A great cold email starts with context: why are you emailing them? Start by adding the custom content: why do you think they are a great investor? “Hi, I am emailing you because I noticed you invested in A, B, and C, and I noticed that you mentioned your hobby X on Twitter. I am building something a little bit similar to those companies—and I love X, too!” That’s all it takes. You’ll stand out a mile just by that tiny bit of extra research and customization. Now that you have their attention, the next two to three paragraphs sell the highlights of what your company does and why it makes an excellent investment. If you have traction, team, and market, work all three into the initial pitch, but keep the email short—150–200 words at the absolute maximum. Finish the email with a question—and make sure there’s only one question in the whole email. “I believe my company would be a great fit with Firm X’s investment thesis—would you like to take a closer look at the deck?” is perfect. If they aren’t interested, they can ignore it. If they are, all they have to do is reply, “Sure, I’ll take a closer look,” and you have a conversation going. Make it as easy as possible to open a dialog.

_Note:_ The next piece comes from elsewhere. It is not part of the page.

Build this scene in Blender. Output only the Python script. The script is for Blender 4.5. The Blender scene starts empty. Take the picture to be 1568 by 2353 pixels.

If you don’t get a response, think about a way that you can do a follow-up. Reply to your email a week later, ideally, with an additional piece of information. “Just wanted to make sure you saw the below—and I wanted to add, we have just signed a major contract with Microsoft. I would love to tell you more” is perfect. Adding information is a legitimate reason to reach out again. If the additional information adds value to the pitch, they will probably reread your original pitch, and you will almost certainly get a reply if the firm is interested.